Your objective:
Give again only the lines running from the one with "What Blender Python" through the one with "S.camera = camo", inclusive. Omit every picture.

## START Dataset records

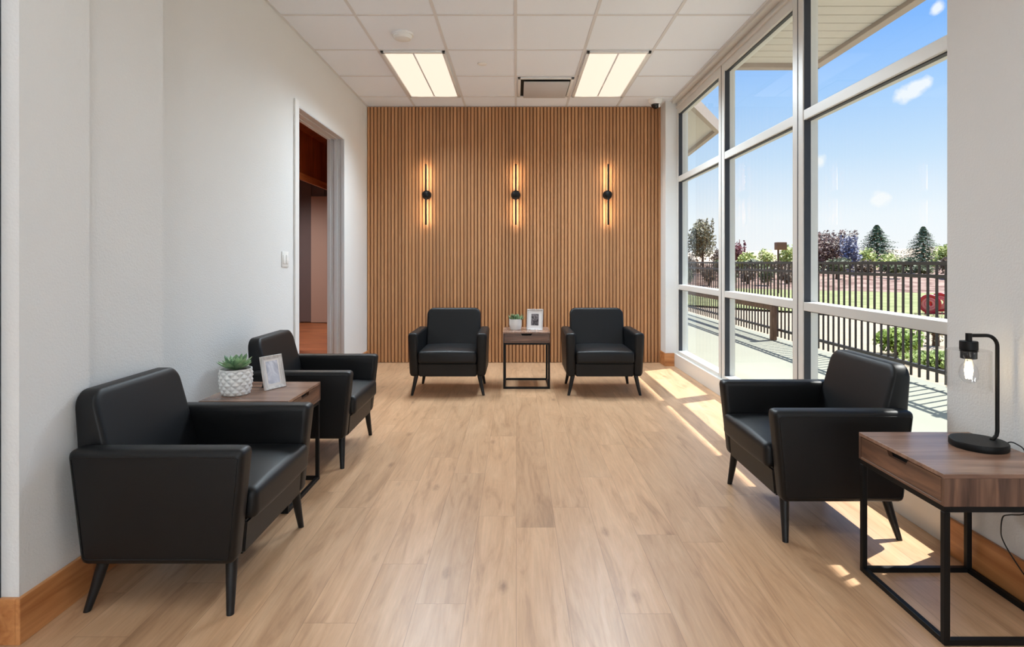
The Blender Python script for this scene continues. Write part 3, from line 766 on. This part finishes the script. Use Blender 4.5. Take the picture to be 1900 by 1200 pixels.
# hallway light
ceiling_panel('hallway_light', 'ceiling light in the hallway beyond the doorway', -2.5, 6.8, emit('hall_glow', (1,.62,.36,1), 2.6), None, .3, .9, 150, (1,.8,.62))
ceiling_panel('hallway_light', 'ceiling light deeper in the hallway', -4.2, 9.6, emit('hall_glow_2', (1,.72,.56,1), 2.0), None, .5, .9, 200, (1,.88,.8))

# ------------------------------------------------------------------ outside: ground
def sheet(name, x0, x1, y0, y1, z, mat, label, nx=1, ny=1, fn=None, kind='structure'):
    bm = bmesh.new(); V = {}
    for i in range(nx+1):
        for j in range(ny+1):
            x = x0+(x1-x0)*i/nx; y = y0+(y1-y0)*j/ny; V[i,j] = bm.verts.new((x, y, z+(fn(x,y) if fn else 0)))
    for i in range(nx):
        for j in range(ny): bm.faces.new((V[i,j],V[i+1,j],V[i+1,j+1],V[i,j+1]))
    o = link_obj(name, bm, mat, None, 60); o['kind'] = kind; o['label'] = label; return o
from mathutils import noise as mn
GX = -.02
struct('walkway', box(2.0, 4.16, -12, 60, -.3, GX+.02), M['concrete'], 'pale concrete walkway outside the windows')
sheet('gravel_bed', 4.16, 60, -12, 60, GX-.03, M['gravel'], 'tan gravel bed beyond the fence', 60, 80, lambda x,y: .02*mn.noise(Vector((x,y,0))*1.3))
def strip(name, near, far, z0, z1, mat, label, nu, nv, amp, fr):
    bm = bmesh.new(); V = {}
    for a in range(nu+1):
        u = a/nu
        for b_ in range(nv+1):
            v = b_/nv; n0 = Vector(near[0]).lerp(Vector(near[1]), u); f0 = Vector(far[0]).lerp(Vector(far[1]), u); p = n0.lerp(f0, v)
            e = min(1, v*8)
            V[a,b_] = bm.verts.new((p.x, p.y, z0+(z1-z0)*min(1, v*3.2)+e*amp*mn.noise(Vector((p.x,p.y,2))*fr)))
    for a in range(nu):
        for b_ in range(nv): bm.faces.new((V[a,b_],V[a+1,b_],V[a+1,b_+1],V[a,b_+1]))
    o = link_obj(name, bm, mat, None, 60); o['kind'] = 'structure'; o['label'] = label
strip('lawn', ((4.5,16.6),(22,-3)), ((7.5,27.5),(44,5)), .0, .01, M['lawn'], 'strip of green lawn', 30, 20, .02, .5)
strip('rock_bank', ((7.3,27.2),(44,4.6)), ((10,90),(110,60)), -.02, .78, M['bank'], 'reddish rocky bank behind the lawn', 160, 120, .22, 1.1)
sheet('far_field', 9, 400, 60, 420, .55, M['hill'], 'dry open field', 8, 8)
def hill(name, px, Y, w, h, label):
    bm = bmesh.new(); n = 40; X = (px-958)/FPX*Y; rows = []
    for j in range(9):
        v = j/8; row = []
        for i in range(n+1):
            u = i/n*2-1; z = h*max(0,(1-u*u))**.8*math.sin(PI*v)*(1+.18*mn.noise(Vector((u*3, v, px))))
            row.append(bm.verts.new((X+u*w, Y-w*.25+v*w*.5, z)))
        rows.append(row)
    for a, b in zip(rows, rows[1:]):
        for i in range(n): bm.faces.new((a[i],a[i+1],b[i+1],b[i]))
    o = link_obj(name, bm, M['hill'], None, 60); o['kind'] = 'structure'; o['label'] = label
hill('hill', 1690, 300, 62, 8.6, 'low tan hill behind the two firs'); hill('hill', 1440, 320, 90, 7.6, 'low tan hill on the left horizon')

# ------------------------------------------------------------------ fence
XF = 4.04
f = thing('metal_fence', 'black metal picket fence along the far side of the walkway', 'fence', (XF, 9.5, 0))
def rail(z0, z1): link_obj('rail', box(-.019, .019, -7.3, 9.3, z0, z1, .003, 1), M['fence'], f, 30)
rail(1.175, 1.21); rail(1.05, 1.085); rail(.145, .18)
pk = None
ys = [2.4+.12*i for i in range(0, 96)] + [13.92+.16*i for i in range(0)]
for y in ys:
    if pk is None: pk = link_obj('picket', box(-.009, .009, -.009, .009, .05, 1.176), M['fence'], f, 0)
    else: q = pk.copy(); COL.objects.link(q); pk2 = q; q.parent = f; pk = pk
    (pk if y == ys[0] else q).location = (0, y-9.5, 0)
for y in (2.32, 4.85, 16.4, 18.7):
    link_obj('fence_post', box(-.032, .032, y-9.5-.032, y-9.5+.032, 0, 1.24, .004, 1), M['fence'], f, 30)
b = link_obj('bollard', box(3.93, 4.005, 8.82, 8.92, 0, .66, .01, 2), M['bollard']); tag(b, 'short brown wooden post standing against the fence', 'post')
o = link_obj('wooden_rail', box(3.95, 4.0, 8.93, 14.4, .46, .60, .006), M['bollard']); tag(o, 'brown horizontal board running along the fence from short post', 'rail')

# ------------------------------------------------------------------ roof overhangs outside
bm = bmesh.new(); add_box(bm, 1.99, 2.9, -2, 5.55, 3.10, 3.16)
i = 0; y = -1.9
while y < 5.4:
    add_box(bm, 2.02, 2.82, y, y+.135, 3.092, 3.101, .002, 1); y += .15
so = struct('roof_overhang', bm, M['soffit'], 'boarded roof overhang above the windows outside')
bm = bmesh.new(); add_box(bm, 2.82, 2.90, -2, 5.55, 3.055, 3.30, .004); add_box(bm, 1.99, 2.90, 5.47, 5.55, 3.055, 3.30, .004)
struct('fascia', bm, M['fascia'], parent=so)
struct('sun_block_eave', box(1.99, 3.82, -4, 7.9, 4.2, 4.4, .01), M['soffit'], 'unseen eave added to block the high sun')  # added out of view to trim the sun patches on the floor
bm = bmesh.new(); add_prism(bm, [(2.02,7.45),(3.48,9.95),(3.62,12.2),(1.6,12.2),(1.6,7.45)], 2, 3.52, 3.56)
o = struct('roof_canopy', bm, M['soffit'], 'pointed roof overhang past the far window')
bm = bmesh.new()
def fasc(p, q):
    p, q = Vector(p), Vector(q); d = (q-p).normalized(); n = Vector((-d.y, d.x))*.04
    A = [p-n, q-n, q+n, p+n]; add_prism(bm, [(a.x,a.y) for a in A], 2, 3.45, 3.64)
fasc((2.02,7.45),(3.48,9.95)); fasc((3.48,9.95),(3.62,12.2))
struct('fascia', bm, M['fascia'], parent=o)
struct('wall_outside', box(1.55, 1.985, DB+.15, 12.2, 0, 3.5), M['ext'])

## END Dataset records
## START Dataset records

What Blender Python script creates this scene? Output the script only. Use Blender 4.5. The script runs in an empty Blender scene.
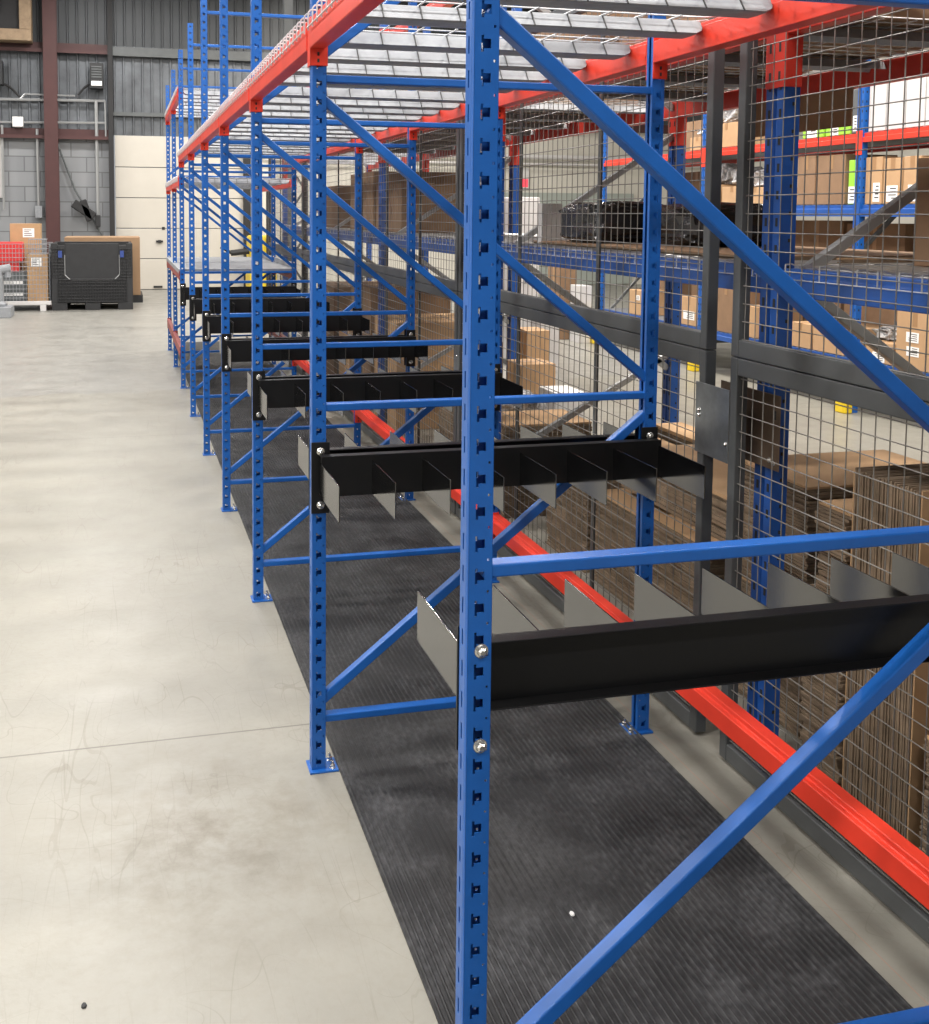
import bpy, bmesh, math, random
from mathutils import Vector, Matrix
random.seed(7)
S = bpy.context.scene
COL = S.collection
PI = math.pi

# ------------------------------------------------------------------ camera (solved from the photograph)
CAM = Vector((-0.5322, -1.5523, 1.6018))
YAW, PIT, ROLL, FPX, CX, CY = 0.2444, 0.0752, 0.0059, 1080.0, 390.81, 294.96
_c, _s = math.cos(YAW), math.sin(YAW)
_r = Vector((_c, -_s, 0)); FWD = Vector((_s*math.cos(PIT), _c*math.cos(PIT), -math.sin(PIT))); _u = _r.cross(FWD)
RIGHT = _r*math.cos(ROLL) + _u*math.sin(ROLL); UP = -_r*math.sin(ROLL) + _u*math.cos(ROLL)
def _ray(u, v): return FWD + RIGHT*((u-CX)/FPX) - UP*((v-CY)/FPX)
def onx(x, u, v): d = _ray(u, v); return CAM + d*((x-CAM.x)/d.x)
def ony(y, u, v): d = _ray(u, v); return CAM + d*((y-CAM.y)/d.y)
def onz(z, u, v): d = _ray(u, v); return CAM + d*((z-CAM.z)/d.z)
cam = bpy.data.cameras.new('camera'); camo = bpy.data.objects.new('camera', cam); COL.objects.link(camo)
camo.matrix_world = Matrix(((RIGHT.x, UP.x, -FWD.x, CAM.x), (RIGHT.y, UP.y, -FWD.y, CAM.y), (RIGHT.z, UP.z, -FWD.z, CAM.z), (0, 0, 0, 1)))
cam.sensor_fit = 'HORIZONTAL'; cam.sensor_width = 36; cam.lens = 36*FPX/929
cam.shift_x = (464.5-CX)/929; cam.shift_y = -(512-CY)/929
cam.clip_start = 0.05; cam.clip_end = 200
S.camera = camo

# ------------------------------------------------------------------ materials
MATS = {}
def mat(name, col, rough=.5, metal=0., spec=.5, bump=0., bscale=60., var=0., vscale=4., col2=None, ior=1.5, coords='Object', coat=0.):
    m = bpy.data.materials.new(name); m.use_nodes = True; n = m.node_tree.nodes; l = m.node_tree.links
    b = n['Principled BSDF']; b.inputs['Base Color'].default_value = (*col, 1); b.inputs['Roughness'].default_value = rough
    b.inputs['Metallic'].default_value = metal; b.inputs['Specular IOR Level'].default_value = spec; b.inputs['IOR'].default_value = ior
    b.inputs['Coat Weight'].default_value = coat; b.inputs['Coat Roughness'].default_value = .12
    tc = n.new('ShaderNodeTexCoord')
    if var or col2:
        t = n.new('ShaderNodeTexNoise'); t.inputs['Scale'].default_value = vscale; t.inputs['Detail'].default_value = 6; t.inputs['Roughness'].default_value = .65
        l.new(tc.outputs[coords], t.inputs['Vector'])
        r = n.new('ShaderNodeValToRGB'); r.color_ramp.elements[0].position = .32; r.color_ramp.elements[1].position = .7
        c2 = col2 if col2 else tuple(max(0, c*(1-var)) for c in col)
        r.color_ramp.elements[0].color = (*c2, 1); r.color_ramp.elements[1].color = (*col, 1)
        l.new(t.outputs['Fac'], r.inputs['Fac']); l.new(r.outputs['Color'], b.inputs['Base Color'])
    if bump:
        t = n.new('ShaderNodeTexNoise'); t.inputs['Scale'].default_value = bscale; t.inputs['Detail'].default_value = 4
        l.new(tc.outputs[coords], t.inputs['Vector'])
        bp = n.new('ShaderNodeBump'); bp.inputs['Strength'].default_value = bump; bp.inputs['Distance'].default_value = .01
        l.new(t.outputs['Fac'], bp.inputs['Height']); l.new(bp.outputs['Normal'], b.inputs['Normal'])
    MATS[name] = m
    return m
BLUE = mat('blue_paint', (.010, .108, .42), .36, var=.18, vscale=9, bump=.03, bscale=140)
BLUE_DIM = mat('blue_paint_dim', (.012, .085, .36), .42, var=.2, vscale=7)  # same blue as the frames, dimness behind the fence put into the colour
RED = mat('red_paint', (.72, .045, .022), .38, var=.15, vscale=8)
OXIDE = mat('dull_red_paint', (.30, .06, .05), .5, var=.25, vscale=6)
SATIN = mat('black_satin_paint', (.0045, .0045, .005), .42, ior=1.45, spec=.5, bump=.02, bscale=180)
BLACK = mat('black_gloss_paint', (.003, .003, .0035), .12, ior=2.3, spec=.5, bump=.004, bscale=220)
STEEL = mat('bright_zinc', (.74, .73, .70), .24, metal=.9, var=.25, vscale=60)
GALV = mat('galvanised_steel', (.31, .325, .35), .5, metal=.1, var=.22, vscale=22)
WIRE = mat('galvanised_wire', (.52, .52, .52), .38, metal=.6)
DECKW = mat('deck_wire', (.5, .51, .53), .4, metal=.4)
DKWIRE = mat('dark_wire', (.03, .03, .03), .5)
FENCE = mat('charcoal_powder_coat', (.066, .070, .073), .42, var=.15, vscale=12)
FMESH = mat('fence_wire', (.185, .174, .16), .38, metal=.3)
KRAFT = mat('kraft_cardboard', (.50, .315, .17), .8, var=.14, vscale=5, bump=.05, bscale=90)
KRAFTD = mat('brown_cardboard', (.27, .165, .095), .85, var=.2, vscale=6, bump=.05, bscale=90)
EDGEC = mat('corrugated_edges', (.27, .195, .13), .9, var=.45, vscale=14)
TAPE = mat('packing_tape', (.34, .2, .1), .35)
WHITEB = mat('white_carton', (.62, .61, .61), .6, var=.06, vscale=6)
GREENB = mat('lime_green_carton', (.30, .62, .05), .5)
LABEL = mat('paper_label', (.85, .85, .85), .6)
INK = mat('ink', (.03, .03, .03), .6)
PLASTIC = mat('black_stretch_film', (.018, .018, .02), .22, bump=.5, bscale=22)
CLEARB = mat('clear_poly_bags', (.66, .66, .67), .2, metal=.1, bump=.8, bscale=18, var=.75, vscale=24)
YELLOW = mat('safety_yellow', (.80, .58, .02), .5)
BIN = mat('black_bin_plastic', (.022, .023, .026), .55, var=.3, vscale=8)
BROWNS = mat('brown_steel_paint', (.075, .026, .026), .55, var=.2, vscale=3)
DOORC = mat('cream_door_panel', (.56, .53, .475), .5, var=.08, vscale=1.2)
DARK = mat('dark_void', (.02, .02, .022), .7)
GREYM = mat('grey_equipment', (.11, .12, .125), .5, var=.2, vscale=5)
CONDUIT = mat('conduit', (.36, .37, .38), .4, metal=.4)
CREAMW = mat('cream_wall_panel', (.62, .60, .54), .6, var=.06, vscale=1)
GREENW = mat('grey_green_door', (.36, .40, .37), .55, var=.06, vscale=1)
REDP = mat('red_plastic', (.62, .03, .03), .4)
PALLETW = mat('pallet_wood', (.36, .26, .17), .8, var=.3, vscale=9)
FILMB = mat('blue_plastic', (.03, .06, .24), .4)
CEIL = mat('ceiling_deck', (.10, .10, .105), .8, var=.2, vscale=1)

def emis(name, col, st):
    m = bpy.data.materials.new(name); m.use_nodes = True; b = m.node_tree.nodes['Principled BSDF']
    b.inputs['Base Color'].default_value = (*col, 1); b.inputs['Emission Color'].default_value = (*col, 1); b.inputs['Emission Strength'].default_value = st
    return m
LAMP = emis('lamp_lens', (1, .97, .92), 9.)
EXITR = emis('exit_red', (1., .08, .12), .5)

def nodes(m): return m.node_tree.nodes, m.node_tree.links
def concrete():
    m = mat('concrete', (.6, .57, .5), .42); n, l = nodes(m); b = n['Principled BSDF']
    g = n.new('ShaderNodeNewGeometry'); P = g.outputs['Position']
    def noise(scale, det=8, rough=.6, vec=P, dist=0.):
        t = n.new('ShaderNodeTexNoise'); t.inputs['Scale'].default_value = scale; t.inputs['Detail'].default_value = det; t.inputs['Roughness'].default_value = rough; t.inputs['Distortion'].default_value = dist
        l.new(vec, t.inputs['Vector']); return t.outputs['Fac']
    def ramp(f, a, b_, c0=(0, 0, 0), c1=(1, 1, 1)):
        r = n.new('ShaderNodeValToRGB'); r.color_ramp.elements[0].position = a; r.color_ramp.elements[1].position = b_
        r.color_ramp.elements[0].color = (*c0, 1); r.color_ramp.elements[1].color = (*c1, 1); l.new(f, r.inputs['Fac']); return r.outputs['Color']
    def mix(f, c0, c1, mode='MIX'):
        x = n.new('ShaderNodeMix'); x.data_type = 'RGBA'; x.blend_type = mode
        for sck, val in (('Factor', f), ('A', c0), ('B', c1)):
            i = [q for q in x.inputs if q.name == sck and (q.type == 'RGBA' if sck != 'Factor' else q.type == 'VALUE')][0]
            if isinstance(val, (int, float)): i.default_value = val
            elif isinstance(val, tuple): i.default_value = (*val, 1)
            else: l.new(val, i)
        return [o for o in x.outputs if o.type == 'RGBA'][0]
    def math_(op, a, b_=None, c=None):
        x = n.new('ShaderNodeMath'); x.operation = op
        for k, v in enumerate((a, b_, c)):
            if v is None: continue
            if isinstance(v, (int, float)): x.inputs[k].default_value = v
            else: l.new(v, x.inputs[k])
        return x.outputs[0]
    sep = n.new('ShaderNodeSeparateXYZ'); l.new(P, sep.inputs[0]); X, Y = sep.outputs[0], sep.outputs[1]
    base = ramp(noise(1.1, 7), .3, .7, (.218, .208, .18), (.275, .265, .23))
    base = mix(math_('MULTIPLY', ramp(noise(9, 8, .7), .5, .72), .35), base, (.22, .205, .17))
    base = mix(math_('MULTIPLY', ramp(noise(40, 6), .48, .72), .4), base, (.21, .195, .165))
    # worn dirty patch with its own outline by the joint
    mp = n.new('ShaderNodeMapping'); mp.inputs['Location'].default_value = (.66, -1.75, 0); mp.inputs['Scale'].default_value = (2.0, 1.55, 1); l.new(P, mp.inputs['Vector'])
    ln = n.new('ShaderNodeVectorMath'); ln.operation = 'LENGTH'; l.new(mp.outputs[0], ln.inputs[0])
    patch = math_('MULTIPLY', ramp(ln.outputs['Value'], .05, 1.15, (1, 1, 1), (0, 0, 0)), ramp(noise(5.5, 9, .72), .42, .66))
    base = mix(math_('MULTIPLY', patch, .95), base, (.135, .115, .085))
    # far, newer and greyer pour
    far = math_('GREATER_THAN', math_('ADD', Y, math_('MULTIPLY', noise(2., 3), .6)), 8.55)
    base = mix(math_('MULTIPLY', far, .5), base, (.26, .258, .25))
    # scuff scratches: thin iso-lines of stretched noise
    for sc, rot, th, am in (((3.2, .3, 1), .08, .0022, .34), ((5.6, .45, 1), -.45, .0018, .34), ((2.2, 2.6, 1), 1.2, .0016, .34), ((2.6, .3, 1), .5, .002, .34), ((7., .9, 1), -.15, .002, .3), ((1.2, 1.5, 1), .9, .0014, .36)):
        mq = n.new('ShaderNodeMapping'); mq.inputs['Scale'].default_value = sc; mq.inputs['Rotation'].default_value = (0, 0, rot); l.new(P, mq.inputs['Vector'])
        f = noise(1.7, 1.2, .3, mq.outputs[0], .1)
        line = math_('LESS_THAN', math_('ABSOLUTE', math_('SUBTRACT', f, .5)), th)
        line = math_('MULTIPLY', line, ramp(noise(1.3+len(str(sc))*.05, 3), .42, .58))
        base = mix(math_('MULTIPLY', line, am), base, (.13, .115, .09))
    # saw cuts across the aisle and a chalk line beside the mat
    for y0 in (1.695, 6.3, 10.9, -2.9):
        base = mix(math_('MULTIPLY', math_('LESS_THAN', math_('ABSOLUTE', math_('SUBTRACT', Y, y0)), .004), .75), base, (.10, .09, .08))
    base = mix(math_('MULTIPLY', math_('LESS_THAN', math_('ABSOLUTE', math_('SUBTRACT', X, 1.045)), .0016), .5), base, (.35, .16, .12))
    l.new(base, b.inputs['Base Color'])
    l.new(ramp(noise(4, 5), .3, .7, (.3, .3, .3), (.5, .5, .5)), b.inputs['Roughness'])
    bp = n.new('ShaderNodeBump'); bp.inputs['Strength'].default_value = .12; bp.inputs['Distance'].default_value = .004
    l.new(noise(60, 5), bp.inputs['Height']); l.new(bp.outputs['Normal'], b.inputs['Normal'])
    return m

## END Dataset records

Result of the task:
What Blender Python script creates this scene? Output the script only. Use Blender 4.5. The script runs in an empty Blender scene.
import bpy, bmesh, math, random
from mathutils import Vector, Matrix
random.seed(7)
S = bpy.context.scene
COL = S.collection
PI = math.pi

# ------------------------------------------------------------------ camera (solved from the photograph)
CAM = Vector((-0.5322, -1.5523, 1.6018))
YAW, PIT, ROLL, FPX, CX, CY = 0.2444, 0.0752, 0.0059, 1080.0, 390.81, 294.96
_c, _s = math.cos(YAW), math.sin(YAW)
_r = Vector((_c, -_s, 0)); FWD = Vector((_s*math.cos(PIT), _c*math.cos(PIT), -math.sin(PIT))); _u = _r.cross(FWD)
RIGHT = _r*math.cos(ROLL) + _u*math.sin(ROLL); UP = -_r*math.sin(ROLL) + _u*math.cos(ROLL)
def _ray(u, v): return FWD + RIGHT*((u-CX)/FPX) - UP*((v-CY)/FPX)
def onx(x, u, v): d = _ray(u, v); return CAM + d*((x-CAM.x)/d.x)
def ony(y, u, v): d = _ray(u, v); return CAM + d*((y-CAM.y)/d.y)
def onz(z, u, v): d = _ray(u, v); return CAM + d*((z-CAM.z)/d.z)
cam = bpy.data.cameras.new('camera'); camo = bpy.data.objects.new('camera', cam); COL.objects.link(camo)
camo.matrix_world = Matrix(((RIGHT.x, UP.x, -FWD.x, CAM.x), (RIGHT.y, UP.y, -FWD.y, CAM.y), (RIGHT.z, UP.z, -FWD.z, CAM.z), (0, 0, 0, 1)))
cam.sensor_fit = 'HORIZONTAL'; cam.sensor_width = 36; cam.lens = 36*FPX/929
cam.shift_x = (464.5-CX)/929; cam.shift_y = -(512-CY)/929
cam.clip_start = 0.05; cam.clip_end = 200
S.camera = camo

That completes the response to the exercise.